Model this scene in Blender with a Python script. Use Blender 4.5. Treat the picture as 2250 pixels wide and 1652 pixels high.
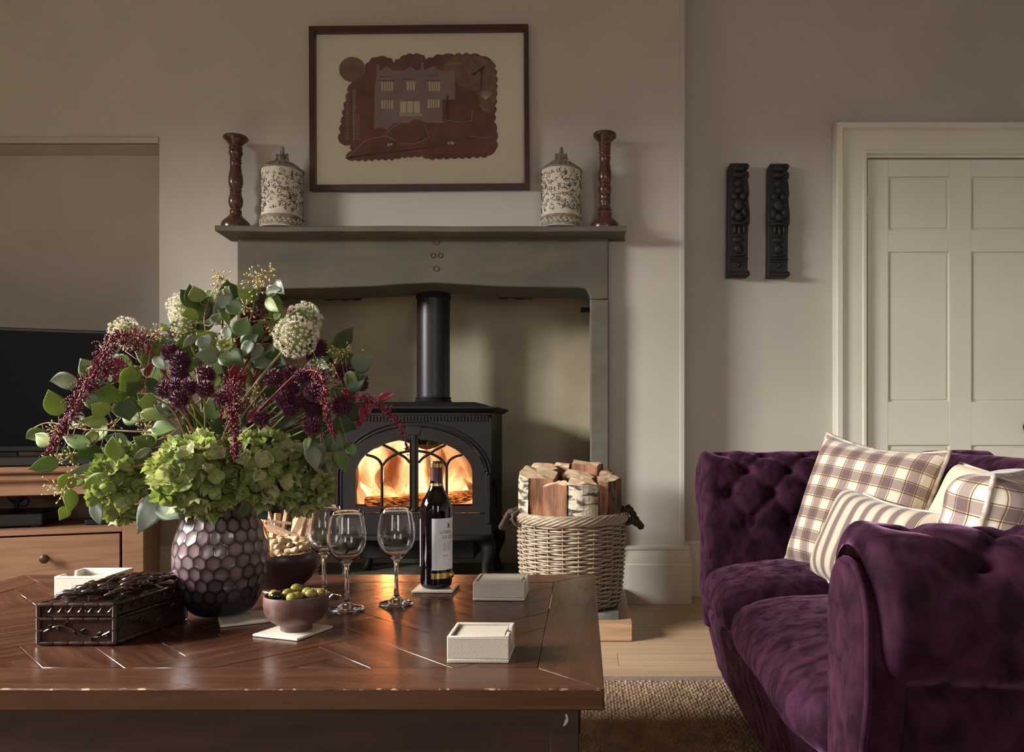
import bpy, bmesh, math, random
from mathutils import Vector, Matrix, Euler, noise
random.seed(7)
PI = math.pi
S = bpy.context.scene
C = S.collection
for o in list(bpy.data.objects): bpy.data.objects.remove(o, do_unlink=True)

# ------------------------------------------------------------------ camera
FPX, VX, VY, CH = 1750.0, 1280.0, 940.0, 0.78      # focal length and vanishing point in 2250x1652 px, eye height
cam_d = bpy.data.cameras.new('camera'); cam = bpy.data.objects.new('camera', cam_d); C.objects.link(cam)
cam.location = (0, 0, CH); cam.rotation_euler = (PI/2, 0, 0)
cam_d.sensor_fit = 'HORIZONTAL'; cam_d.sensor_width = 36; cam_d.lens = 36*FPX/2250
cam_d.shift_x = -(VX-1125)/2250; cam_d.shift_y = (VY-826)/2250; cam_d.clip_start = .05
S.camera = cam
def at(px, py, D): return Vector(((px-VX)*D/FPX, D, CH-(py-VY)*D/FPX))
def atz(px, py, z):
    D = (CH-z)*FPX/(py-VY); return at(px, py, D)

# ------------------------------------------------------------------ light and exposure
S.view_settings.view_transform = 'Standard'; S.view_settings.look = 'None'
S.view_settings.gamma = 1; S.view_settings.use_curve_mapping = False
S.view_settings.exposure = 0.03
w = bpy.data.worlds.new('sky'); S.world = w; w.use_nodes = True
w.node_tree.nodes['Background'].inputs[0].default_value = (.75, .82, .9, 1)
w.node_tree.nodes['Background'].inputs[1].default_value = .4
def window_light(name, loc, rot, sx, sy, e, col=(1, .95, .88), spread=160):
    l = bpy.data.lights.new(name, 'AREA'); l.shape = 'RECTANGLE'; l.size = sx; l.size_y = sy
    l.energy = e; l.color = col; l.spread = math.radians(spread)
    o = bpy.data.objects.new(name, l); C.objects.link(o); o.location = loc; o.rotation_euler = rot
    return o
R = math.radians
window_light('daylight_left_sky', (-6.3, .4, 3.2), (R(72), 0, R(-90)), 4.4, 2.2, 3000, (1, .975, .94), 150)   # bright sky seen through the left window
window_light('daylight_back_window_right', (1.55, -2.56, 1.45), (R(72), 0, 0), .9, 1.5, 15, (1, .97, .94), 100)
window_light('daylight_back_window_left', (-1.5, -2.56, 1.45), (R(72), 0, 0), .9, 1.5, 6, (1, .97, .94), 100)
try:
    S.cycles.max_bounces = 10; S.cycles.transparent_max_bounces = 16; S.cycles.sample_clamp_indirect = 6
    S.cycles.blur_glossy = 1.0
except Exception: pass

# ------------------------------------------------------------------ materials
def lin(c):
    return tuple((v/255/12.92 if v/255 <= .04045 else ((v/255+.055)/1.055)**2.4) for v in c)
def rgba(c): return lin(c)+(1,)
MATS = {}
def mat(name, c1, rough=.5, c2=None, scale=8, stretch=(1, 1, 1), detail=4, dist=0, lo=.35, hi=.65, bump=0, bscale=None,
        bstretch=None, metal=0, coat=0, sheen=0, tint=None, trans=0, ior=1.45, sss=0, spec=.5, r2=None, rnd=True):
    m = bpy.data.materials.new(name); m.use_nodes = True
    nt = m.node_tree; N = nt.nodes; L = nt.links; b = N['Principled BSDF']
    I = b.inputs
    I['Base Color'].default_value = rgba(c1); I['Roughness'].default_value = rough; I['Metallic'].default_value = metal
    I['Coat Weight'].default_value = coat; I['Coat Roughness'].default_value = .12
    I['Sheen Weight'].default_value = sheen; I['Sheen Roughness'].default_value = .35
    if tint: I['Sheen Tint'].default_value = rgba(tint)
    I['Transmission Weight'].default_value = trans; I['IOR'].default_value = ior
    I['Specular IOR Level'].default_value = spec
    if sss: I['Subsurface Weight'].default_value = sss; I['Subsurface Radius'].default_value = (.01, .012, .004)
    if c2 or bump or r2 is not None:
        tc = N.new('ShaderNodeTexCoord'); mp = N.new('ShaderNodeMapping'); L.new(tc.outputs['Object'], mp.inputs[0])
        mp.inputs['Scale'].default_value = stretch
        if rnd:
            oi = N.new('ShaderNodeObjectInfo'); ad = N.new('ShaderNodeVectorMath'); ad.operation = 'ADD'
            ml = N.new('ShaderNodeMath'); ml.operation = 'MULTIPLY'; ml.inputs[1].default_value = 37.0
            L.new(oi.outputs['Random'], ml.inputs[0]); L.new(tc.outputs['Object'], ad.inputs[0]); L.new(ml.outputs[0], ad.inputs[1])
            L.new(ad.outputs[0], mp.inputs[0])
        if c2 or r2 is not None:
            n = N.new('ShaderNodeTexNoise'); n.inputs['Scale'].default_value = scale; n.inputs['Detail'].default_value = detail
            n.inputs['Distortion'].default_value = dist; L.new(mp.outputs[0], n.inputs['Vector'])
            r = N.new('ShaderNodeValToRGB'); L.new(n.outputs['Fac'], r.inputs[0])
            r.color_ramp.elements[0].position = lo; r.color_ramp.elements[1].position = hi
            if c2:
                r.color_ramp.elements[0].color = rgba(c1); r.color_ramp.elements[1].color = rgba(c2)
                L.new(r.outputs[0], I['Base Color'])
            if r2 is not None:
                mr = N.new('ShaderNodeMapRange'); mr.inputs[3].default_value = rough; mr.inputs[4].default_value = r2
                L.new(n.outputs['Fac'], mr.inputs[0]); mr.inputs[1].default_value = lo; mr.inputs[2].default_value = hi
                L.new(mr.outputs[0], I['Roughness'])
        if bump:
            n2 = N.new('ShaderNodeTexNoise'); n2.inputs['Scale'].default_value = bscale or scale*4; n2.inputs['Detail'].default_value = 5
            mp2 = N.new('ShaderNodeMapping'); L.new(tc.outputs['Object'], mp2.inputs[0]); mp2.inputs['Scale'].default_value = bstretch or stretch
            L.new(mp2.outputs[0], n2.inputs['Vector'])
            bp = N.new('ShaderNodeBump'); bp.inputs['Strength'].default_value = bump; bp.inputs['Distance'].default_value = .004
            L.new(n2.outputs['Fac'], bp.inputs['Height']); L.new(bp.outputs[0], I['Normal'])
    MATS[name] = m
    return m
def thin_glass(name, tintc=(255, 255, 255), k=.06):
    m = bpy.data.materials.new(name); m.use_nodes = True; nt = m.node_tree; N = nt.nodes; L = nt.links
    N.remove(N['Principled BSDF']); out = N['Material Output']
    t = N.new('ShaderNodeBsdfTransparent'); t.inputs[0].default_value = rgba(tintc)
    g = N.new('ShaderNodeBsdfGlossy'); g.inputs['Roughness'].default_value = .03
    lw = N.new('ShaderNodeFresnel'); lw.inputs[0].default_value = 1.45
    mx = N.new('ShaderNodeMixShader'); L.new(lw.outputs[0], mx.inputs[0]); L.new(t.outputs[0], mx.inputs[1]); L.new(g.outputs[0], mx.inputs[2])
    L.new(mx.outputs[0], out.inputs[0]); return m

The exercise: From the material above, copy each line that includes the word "scene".

Finished task:
Model this scene in Blender with a Python script. Use Blender 4.5. Treat the picture as 2250 pixels wide and 1652 pixels high.
S = bpy.context.scene